Among the Holocaust's millions of victims were many children and adolescents. Here, in their own words, are some of their powerful stories: vivid excerpts from the diaries of five Jewish teenagers, with concise commentary by Holocaust survivor Jacob Boas. The diarists come from different parts of Europe, yet they share common themes of hope, ambition, fear, and resilience.

 

Is it any good?

These sobering diaries show how the Nazi terror blankets Europe, touching the home countries of each teen; the records of the three who spend time in Jewish ghettos are especially harrowing. Though his comments may at first seem intrusive, Jacob Boas proves a trustworthy guide, filling in details that enrich the diaries and eloquently showing how the teens are united in life as well as in death.

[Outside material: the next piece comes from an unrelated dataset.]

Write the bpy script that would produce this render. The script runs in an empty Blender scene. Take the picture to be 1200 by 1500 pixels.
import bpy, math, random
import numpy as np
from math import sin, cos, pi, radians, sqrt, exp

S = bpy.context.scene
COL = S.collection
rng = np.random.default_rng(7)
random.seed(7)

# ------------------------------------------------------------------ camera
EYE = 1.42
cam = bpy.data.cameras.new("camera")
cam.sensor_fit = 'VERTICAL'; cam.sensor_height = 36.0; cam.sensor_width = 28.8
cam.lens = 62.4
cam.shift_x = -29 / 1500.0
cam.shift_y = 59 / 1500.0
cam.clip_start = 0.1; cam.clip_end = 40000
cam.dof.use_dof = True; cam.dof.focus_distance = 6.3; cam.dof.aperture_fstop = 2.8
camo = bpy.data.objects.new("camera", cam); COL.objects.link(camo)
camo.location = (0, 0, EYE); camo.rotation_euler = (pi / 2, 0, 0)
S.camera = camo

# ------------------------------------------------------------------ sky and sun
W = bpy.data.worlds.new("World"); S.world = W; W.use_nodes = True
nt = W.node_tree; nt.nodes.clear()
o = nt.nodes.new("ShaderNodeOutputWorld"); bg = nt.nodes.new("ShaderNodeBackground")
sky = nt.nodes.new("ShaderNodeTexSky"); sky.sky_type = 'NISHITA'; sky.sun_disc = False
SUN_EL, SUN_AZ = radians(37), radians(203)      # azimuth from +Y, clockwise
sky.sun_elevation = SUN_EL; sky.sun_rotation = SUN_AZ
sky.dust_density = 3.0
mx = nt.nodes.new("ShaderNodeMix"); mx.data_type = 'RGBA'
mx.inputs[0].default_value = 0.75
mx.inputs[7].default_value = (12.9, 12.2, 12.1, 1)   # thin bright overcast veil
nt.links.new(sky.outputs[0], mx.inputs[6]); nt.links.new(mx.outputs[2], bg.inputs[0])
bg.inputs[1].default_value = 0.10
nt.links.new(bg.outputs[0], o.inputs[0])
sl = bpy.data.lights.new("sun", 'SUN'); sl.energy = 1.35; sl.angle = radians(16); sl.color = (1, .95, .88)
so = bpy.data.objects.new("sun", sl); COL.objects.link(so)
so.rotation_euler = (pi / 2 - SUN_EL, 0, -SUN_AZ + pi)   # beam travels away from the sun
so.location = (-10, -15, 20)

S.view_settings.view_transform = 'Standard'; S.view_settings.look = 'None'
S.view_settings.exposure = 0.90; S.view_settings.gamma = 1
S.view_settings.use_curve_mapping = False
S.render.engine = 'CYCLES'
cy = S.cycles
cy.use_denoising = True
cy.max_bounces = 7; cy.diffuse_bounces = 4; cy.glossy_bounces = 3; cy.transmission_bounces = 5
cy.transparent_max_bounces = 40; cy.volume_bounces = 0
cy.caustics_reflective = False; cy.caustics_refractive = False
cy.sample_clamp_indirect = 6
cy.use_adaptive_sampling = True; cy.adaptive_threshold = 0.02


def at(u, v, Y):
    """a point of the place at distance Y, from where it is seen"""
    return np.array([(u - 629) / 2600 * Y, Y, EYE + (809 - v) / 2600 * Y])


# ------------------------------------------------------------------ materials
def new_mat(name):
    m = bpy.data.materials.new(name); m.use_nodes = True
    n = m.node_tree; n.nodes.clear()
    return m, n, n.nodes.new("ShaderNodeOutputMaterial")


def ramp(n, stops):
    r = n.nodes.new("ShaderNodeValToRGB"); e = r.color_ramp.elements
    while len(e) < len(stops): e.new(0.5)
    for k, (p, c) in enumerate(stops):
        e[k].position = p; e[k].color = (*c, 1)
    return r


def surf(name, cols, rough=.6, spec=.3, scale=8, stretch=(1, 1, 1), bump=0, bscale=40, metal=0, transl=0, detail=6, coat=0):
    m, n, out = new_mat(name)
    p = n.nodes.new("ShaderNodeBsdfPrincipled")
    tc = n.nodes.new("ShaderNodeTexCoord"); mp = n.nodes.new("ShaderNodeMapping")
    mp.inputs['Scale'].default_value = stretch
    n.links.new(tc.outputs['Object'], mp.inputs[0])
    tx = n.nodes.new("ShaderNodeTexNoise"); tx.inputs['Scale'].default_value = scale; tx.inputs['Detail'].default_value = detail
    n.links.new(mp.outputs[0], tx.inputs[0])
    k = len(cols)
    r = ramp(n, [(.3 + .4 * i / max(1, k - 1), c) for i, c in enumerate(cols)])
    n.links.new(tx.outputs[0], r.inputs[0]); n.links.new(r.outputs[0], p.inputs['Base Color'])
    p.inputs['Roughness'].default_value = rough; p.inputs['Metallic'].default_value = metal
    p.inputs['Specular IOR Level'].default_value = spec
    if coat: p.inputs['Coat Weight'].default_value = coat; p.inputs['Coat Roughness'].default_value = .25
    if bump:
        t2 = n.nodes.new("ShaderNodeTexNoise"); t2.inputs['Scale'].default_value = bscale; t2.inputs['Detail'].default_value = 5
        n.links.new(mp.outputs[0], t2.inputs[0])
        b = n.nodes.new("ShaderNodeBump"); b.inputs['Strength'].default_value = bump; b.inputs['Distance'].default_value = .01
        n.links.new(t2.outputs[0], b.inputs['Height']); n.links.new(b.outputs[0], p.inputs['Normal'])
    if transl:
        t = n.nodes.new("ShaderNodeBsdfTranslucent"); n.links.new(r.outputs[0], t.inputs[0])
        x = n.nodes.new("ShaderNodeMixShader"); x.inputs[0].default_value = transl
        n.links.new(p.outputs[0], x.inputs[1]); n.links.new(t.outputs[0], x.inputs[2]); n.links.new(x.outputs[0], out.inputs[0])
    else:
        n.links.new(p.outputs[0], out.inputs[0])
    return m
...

Few Holocaust diaries are as finely observed, or offer the same narrative opportunities, as Anne Frank's. Yet reading excerpts from these five journals is a powerful reminder that every victim's story deserves to be known. Each of the teenage writers reveals emotions that will resonate with readers: David's tenderheartedness, Yitzhak's idealism, Moshe's ambition, Eva's longing for her mother, Anne's desire for independence. They speak and act as adolescents do, yet the day-to-day events they chronicle grow increasingly horrifying.

Talk to your kids about ...

  • Families can talk about the teen writers. In what ways can you relate to them? How do their voices illuminate the Holocaust for you?

  • What did you learn about the Holocaust from We Are Witnesses? Did yhte history have more of an impact in the voices of teens who experienced it?

  • Do you keep a diary? How does it help you?